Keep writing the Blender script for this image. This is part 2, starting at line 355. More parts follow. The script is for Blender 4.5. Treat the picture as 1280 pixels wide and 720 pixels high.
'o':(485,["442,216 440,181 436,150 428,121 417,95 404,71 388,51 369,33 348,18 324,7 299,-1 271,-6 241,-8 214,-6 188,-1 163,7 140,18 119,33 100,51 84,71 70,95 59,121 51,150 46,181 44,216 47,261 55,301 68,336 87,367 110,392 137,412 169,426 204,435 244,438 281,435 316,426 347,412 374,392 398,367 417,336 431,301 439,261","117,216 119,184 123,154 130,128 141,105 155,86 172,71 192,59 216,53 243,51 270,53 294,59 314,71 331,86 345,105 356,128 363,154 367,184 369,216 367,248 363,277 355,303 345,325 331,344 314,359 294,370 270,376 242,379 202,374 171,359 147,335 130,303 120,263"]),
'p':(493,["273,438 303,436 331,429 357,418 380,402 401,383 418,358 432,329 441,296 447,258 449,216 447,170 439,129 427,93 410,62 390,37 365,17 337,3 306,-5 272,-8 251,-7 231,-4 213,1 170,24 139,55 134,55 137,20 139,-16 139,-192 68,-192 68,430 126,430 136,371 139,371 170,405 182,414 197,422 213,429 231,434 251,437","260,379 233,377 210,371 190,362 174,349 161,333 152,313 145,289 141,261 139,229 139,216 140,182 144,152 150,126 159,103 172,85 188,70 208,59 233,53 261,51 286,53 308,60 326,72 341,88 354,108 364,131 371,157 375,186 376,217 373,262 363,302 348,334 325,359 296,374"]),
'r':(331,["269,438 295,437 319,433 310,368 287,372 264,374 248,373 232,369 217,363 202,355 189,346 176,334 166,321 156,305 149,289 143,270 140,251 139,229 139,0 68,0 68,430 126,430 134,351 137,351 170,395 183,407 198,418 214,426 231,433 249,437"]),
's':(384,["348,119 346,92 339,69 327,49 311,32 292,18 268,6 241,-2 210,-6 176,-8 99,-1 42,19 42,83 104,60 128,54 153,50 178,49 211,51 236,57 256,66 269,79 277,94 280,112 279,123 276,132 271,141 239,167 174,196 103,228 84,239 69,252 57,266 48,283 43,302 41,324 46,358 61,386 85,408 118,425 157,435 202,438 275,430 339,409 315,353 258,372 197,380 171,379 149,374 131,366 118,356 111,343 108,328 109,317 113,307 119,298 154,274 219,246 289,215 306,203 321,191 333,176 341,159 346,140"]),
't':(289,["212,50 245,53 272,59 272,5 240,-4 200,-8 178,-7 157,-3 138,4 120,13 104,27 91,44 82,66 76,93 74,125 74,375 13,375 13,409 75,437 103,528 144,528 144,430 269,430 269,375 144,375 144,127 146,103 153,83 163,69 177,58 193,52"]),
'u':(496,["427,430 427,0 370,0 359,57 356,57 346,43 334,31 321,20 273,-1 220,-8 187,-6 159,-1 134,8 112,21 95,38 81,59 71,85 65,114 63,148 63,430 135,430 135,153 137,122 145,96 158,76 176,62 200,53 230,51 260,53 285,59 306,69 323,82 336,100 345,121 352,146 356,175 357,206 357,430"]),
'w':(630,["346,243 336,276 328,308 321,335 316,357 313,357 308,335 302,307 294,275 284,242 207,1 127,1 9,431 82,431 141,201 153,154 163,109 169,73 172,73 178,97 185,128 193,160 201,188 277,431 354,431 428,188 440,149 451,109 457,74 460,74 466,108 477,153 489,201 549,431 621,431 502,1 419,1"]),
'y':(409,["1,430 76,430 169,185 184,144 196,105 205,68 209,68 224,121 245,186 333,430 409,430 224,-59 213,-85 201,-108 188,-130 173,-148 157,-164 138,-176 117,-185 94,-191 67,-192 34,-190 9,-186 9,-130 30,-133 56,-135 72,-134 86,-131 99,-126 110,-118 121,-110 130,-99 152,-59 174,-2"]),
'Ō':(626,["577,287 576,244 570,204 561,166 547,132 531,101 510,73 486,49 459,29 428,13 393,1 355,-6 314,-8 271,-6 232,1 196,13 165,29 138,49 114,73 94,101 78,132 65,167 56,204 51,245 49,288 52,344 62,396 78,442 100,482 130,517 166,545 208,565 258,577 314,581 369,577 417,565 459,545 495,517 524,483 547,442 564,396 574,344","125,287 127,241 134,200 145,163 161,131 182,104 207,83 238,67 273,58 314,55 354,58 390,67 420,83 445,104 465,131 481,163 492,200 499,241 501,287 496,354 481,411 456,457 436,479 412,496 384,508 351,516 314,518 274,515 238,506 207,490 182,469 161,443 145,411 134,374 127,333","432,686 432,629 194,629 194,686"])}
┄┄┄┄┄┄
EXERCISE DETAILS
Nothing in the data may differ; print all of it exactly as written.

EXERCISE ANSWER
Keep writing the Blender script for this image. This is part 2, starting at line 355. More parts follow. The script is for Blender 4.5. Treat the picture as 1280 pixels wide and 720 pixels high.
'o':(485,["442,216 440,181 436,150 428,121 417,95 404,71 388,51 369,33 348,18 324,7 299,-1 271,-6 241,-8 214,-6 188,-1 163,7 140,18 119,33 100,51 84,71 70,95 59,121 51,150 46,181 44,216 47,261 55,301 68,336 87,367 110,392 137,412 169,426 204,435 244,438 281,435 316,426 347,412 374,392 398,367 417,336 431,301 439,261","117,216 119,184 123,154 130,128 141,105 155,86 172,71 192,59 216,53 243,51 270,53 294,59 314,71 331,86 345,105 356,128 363,154 367,184 369,216 367,248 363,277 355,303 345,325 331,344 314,359 294,370 270,376 242,379 202,374 171,359 147,335 130,303 120,263"]),
'p':(493,["273,438 303,436 331,429 357,418 380,402 401,383 418,358 432,329 441,296 447,258 449,216 447,170 439,129 427,93 410,62 390,37 365,17 337,3 306,-5 272,-8 251,-7 231,-4 213,1 170,24 139,55 134,55 137,20 139,-16 139,-192 68,-192 68,430 126,430 136,371 139,371 170,405 182,414 197,422 213,429 231,434 251,437","260,379 233,377 210,371 190,362 174,349 161,333 152,313 145,289 141,261 139,229 139,216 140,182 144,152 150,126 159,103 172,85 188,70 208,59 233,53 261,51 286,53 308,60 326,72 341,88 354,108 364,131 371,157 375,186 376,217 373,262 363,302 348,334 325,359 296,374"]),
'r':(331,["269,438 295,437 319,433 310,368 287,372 264,374 248,373 232,369 217,363 202,355 189,346 176,334 166,321 156,305 149,289 143,270 140,251 139,229 139,0 68,0 68,430 126,430 134,351 137,351 170,395 183,407 198,418 214,426 231,433 249,437"]),
's':(384,["348,119 346,92 339,69 327,49 311,32 292,18 268,6 241,-2 210,-6 176,-8 99,-1 42,19 42,83 104,60 128,54 153,50 178,49 211,51 236,57 256,66 269,79 277,94 280,112 279,123 276,132 271,141 239,167 174,196 103,228 84,239 69,252 57,266 48,283 43,302 41,324 46,358 61,386 85,408 118,425 157,435 202,438 275,430 339,409 315,353 258,372 197,380 171,379 149,374 131,366 118,356 111,343 108,328 109,317 113,307 119,298 154,274 219,246 289,215 306,203 321,191 333,176 341,159 346,140"]),
't':(289,["212,50 245,53 272,59 272,5 240,-4 200,-8 178,-7 157,-3 138,4 120,13 104,27 91,44 82,66 76,93 74,125 74,375 13,375 13,409 75,437 103,528 144,528 144,430 269,430 269,375 144,375 144,127 146,103 153,83 163,69 177,58 193,52"]),
'u':(496,["427,430 427,0 370,0 359,57 356,57 346,43 334,31 321,20 273,-1 220,-8 187,-6 159,-1 134,8 112,21 95,38 81,59 71,85 65,114 63,148 63,430 135,430 135,153 137,122 145,96 158,76 176,62 200,53 230,51 260,53 285,59 306,69 323,82 336,100 345,121 352,146 356,175 357,206 357,430"]),
'w':(630,["346,243 336,276 328,308 321,335 316,357 313,357 308,335 302,307 294,275 284,242 207,1 127,1 9,431 82,431 141,201 153,154 163,109 169,73 172,73 178,97 185,128 193,160 201,188 277,431 354,431 428,188 440,149 451,109 457,74 460,74 466,108 477,153 489,201 549,431 621,431 502,1 419,1"]),
'y':(409,["1,430 76,430 169,185 184,144 196,105 205,68 209,68 224,121 245,186 333,430 409,430 224,-59 213,-85 201,-108 188,-130 173,-148 157,-164 138,-176 117,-185 94,-191 67,-192 34,-190 9,-186 9,-130 30,-133 56,-135 72,-134 86,-131 99,-126 110,-118 121,-110 130,-99 152,-59 174,-2"]),
'Ō':(626,["577,287 576,244 570,204 561,166 547,132 531,101 510,73 486,49 459,29 428,13 393,1 355,-6 314,-8 271,-6 232,1 196,13 165,29 138,49 114,73 94,101 78,132 65,167 56,204 51,245 49,288 52,344 62,396 78,442 100,482 130,517 166,545 208,565 258,577 314,581 369,577 417,565 459,545 495,517 524,483 547,442 564,396 574,344","125,287 127,241 134,200 145,163 161,131 182,104 207,83 238,67 273,58 314,55 354,58 390,67 420,83 445,104 465,131 481,163 492,200 499,241 501,287 496,354 481,411 456,457 436,479 412,496 384,508 351,516 314,518 274,515 238,506 207,490 182,469 161,443 145,411 134,374 127,333","432,686 432,629 194,629 194,686"])}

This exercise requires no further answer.